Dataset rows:
--

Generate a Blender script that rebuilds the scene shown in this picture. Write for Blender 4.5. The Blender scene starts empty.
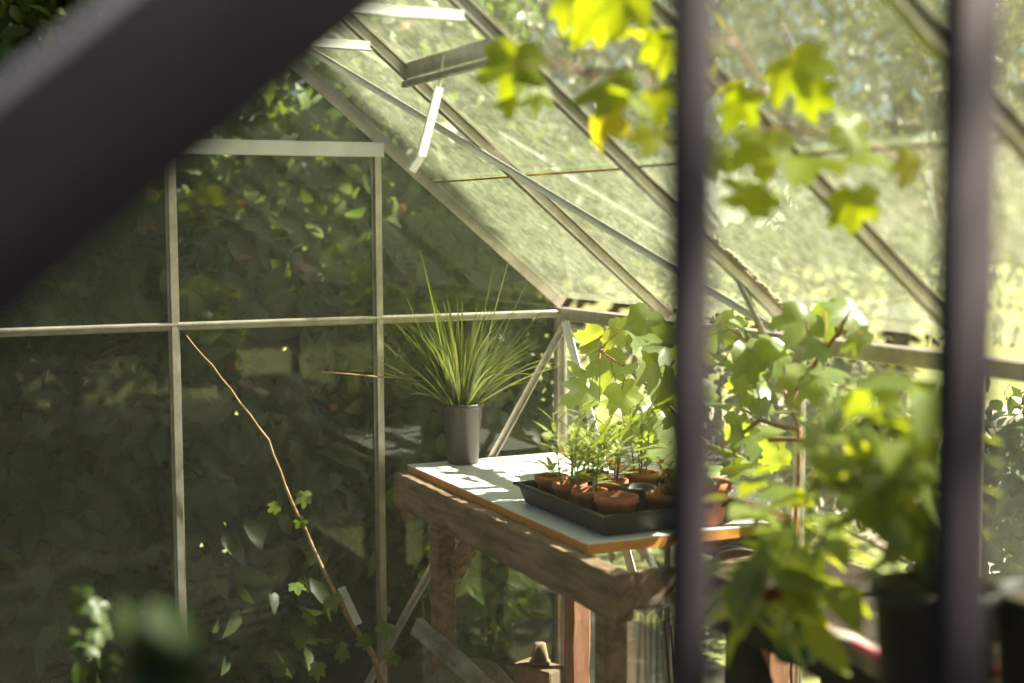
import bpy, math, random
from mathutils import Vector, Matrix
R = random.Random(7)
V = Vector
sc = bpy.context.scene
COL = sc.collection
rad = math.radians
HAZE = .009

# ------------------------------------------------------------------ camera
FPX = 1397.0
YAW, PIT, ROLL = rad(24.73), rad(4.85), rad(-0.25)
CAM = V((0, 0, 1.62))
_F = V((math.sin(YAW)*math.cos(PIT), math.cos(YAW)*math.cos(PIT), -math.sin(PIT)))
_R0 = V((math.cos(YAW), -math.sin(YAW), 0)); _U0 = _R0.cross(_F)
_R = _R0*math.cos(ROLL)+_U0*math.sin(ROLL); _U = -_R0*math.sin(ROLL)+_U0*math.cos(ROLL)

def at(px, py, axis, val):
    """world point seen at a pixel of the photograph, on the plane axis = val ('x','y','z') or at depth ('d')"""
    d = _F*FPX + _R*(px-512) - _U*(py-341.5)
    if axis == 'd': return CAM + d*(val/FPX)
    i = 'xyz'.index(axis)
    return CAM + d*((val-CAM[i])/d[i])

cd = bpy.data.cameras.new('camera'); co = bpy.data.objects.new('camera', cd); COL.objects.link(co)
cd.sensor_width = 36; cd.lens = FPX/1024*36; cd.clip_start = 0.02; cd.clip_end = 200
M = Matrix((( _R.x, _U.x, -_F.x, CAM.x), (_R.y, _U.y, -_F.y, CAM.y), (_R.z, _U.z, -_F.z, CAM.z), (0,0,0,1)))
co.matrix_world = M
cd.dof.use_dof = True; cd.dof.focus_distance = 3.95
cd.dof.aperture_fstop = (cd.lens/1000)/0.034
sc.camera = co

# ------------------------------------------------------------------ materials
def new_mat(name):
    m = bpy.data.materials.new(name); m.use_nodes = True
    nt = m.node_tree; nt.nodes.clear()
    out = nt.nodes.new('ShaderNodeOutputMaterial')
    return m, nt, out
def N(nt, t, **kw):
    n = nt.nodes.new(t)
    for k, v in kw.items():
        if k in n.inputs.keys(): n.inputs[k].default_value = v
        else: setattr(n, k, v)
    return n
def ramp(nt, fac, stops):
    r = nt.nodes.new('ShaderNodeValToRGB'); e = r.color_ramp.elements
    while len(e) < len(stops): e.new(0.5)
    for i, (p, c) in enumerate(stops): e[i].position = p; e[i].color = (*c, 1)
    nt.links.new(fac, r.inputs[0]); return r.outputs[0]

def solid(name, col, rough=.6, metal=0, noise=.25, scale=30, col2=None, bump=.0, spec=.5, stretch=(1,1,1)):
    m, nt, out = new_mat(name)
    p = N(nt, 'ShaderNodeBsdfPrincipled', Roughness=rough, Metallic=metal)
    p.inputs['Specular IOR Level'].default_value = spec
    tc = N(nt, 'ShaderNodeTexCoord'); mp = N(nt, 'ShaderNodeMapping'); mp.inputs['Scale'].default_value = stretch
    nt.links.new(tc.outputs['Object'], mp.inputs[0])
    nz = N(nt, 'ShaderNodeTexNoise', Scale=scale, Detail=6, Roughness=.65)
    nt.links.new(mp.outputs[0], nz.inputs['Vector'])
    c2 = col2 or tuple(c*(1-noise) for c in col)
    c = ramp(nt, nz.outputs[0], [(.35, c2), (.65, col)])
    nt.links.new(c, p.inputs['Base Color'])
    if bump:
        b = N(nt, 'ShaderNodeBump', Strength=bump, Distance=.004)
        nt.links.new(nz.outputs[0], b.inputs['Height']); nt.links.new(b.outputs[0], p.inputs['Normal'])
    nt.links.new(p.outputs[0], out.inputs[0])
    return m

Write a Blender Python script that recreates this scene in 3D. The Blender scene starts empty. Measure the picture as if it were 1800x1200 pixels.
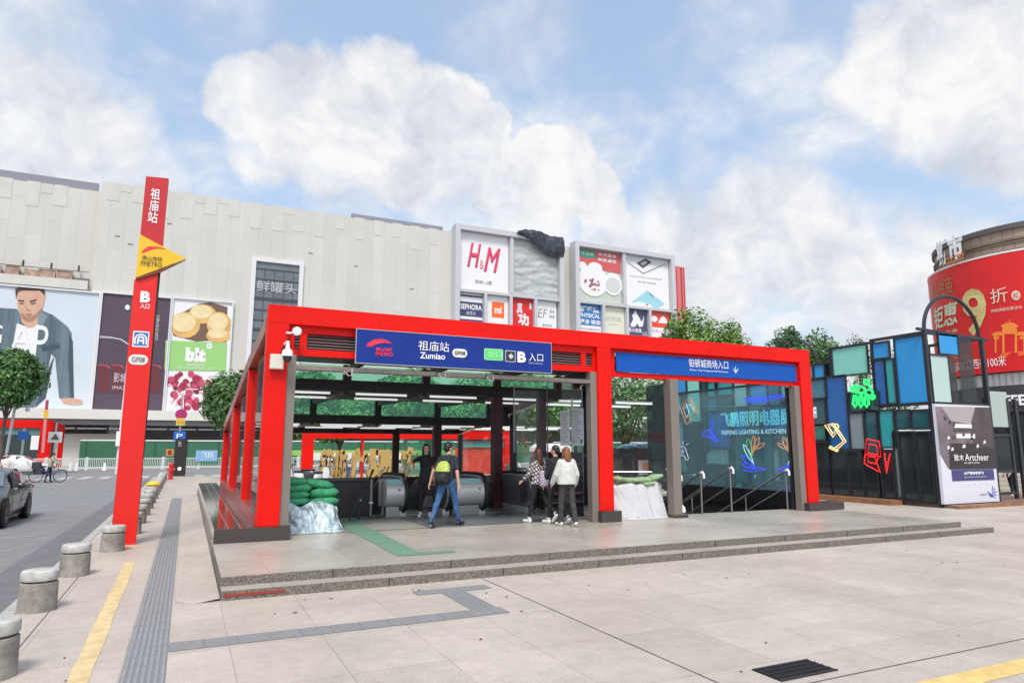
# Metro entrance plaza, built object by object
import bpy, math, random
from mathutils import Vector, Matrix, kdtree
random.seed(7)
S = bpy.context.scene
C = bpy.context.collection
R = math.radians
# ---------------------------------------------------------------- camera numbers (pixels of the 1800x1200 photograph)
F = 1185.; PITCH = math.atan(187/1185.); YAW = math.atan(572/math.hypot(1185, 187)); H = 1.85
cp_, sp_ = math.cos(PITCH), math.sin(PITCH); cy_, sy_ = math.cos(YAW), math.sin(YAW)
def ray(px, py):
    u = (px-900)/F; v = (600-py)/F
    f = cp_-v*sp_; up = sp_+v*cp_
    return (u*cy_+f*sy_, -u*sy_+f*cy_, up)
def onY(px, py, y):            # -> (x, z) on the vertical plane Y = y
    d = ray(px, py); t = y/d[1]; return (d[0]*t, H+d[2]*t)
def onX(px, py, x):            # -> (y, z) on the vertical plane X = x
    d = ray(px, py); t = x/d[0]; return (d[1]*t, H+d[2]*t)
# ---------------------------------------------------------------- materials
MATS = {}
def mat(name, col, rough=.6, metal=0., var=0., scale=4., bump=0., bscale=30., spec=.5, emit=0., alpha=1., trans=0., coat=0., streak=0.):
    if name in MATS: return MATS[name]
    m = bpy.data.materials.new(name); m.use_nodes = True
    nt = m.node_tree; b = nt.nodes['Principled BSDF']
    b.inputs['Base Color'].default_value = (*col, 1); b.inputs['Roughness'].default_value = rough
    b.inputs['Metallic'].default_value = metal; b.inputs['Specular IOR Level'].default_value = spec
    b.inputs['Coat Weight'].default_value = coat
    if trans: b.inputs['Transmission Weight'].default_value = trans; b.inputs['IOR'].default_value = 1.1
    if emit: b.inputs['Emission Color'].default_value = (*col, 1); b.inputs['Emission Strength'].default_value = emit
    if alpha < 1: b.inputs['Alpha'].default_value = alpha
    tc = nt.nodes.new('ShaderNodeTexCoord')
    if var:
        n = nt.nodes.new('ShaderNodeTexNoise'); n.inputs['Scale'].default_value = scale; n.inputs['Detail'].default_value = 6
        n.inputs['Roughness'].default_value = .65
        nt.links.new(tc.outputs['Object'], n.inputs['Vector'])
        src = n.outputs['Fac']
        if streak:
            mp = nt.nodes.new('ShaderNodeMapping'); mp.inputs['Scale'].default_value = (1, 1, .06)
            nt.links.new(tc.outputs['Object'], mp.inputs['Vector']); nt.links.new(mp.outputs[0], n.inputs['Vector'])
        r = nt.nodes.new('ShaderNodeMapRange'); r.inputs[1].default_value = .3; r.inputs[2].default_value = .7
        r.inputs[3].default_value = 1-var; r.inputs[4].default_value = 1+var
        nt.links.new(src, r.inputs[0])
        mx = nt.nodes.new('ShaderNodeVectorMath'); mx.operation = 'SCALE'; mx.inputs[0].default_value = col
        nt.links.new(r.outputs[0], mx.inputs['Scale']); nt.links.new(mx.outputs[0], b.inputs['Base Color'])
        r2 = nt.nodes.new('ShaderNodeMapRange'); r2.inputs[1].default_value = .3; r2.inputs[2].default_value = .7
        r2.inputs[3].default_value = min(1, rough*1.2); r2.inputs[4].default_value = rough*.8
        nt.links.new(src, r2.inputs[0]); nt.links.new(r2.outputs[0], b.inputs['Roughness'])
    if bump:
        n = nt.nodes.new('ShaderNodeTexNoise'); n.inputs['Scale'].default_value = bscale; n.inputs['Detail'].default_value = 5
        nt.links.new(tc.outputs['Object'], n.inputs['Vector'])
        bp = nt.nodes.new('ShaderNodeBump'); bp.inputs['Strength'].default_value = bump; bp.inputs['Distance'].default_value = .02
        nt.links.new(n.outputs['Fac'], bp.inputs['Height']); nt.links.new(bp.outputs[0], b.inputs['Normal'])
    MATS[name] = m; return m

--

Task to complete =
Reproduce the listing word for word and omit its pictures.

Response for this exercise =
Generate a Blender script that rebuilds the scene shown in this picture. Write for Blender 4.5. The Blender scene starts empty.
import bpy, math, random
from mathutils import Vector, Matrix
R = random.Random(7)
V = Vector
sc = bpy.context.scene
COL = sc.collection
rad = math.radians
HAZE = .009

# ------------------------------------------------------------------ camera
FPX = 1397.0
YAW, PIT, ROLL = rad(24.73), rad(4.85), rad(-0.25)
CAM = V((0, 0, 1.62))
_F = V((math.sin(YAW)*math.cos(PIT), math.cos(YAW)*math.cos(PIT), -math.sin(PIT)))
_R0 = V((math.cos(YAW), -math.sin(YAW), 0)); _U0 = _R0.cross(_F)
_R = _R0*math.cos(ROLL)+_U0*math.sin(ROLL); _U = -_R0*math.sin(ROLL)+_U0*math.cos(ROLL)

def at(px, py, axis, val):
    """world point seen at a pixel of the photograph, on the plane axis = val ('x','y','z') or at depth ('d')"""
    d = _F*FPX + _R*(px-512) - _U*(py-341.5)
    if axis == 'd': return CAM + d*(val/FPX)
    i = 'xyz'.index(axis)
    return CAM + d*((val-CAM[i])/d[i])

cd = bpy.data.cameras.new('camera'); co = bpy.data.objects.new('camera', cd); COL.objects.link(co)
cd.sensor_width = 36; cd.lens = FPX/1024*36; cd.clip_start = 0.02; cd.clip_end = 200
M = Matrix((( _R.x, _U.x, -_F.x, CAM.x), (_R.y, _U.y, -_F.y, CAM.y), (_R.z, _U.z, -_F.z, CAM.z), (0,0,0,1)))
co.matrix_world = M
cd.dof.use_dof = True; cd.dof.focus_distance = 3.95
cd.dof.aperture_fstop = (cd.lens/1000)/0.034
sc.camera = co

# ------------------------------------------------------------------ materials
def new_mat(name):
    m = bpy.data.materials.new(name); m.use_nodes = True
    nt = m.node_tree; nt.nodes.clear()
    out = nt.nodes.new('ShaderNodeOutputMaterial')
    return m, nt, out
def N(nt, t, **kw):
    n = nt.nodes.new(t)
    for k, v in kw.items():
        if k in n.inputs.keys(): n.inputs[k].default_value = v
        else: setattr(n, k, v)
    return n
def ramp(nt, fac, stops):
    r = nt.nodes.new('ShaderNodeValToRGB'); e = r.color_ramp.elements
    while len(e) < len(stops): e.new(0.5)
    for i, (p, c) in enumerate(stops): e[i].position = p; e[i].color = (*c, 1)
    nt.links.new(fac, r.inputs[0]); return r.outputs[0]

def solid(name, col, rough=.6, metal=0, noise=.25, scale=30, col2=None, bump=.0, spec=.5, stretch=(1,1,1)):
    m, nt, out = new_mat(name)
    p = N(nt, 'ShaderNodeBsdfPrincipled', Roughness=rough, Metallic=metal)
    p.inputs['Specular IOR Level'].default_value = spec
    tc = N(nt, 'ShaderNodeTexCoord'); mp = N(nt, 'ShaderNodeMapping'); mp.inputs['Scale'].default_value = stretch
    nt.links.new(tc.outputs['Object'], mp.inputs[0])
    nz = N(nt, 'ShaderNodeTexNoise', Scale=scale, Detail=6, Roughness=.65)
    nt.links.new(mp.outputs[0], nz.inputs['Vector'])
    c2 = col2 or tuple(c*(1-noise) for c in col)
    c = ramp(nt, nz.outputs[0], [(.35, c2), (.65, col)])
    nt.links.new(c, p.inputs['Base Color'])
    if bump:
        b = N(nt, 'ShaderNodeBump', Strength=bump, Distance=.004)
        nt.links.new(nz.outputs[0], b.inputs['Height']); nt.links.new(b.outputs[0], p.inputs['Normal'])
    nt.links.new(p.outputs[0], out.inputs[0])
    return m

Write a Blender Python script that recreates this scene in 3D. The Blender scene starts empty. Measure the picture as if it were 1800x1200 pixels.
# Metro entrance plaza, built object by object
import bpy, math, random
from mathutils import Vector, Matrix, kdtree
random.seed(7)
S = bpy.context.scene
C = bpy.context.collection
R = math.radians
# ---------------------------------------------------------------- camera numbers (pixels of the 1800x1200 photograph)
F = 1185.; PITCH = math.atan(187/1185.); YAW = math.atan(572/math.hypot(1185, 187)); H = 1.85
cp_, sp_ = math.cos(PITCH), math.sin(PITCH); cy_, sy_ = math.cos(YAW), math.sin(YAW)
def ray(px, py):
    u = (px-900)/F; v = (600-py)/F
    f = cp_-v*sp_; up = sp_+v*cp_
    return (u*cy_+f*sy_, -u*sy_+f*cy_, up)
def onY(px, py, y):            # -> (x, z) on the vertical plane Y = y
    d = ray(px, py); t = y/d[1]; return (d[0]*t, H+d[2]*t)
def onX(px, py, x):            # -> (y, z) on the vertical plane X = x
    d = ray(px, py); t = x/d[0]; return (d[1]*t, H+d[2]*t)
# ---------------------------------------------------------------- materials
MATS = {}
def mat(name, col, rough=.6, metal=0., var=0., scale=4., bump=0., bscale=30., spec=.5, emit=0., alpha=1., trans=0., coat=0., streak=0.):
    if name in MATS: return MATS[name]
    m = bpy.data.materials.new(name); m.use_nodes = True
    nt = m.node_tree; b = nt.nodes['Principled BSDF']
    b.inputs['Base Color'].default_value = (*col, 1); b.inputs['Roughness'].default_value = rough
    b.inputs['Metallic'].default_value = metal; b.inputs['Specular IOR Level'].default_value = spec
    b.inputs['Coat Weight'].default_value = coat
    if trans: b.inputs['Transmission Weight'].default_value = trans; b.inputs['IOR'].default_value = 1.1
    if emit: b.inputs['Emission Color'].default_value = (*col, 1); b.inputs['Emission Strength'].default_value = emit
    if alpha < 1: b.inputs['Alpha'].default_value = alpha
    tc = nt.nodes.new('ShaderNodeTexCoord')
    if var:
        n = nt.nodes.new('ShaderNodeTexNoise'); n.inputs['Scale'].default_value = scale; n.inputs['Detail'].default_value = 6
        n.inputs['Roughness'].default_value = .65
        nt.links.new(tc.outputs['Object'], n.inputs['Vector'])
        src = n.outputs['Fac']
        if streak:
            mp = nt.nodes.new('ShaderNodeMapping'); mp.inputs['Scale'].default_value = (1, 1, .06)
            nt.links.new(tc.outputs['Object'], mp.inputs['Vector']); nt.links.new(mp.outputs[0], n.inputs['Vector'])
        r = nt.nodes.new('ShaderNodeMapRange'); r.inputs[1].default_value = .3; r.inputs[2].default_value = .7
        r.inputs[3].default_value = 1-var; r.inputs[4].default_value = 1+var
        nt.links.new(src, r.inputs[0])
        mx = nt.nodes.new('ShaderNodeVectorMath'); mx.operation = 'SCALE'; mx.inputs[0].default_value = col
        nt.links.new(r.outputs[0], mx.inputs['Scale']); nt.links.new(mx.outputs[0], b.inputs['Base Color'])
        r2 = nt.nodes.new('ShaderNodeMapRange'); r2.inputs[1].default_value = .3; r2.inputs[2].default_value = .7
        r2.inputs[3].default_value = min(1, rough*1.2); r2.inputs[4].default_value = rough*.8
        nt.links.new(src, r2.inputs[0]); nt.links.new(r2.outputs[0], b.inputs['Roughness'])
    if bump:
        n = nt.nodes.new('ShaderNodeTexNoise'); n.inputs['Scale'].default_value = bscale; n.inputs['Detail'].default_value = 5
        nt.links.new(tc.outputs['Object'], n.inputs['Vector'])
        bp = nt.nodes.new('ShaderNodeBump'); bp.inputs['Strength'].default_value = bump; bp.inputs['Distance'].default_value = .02
        nt.links.new(n.outputs['Fac'], bp.inputs['Height']); nt.links.new(bp.outputs[0], b.inputs['Normal'])
    MATS[name] = m; return m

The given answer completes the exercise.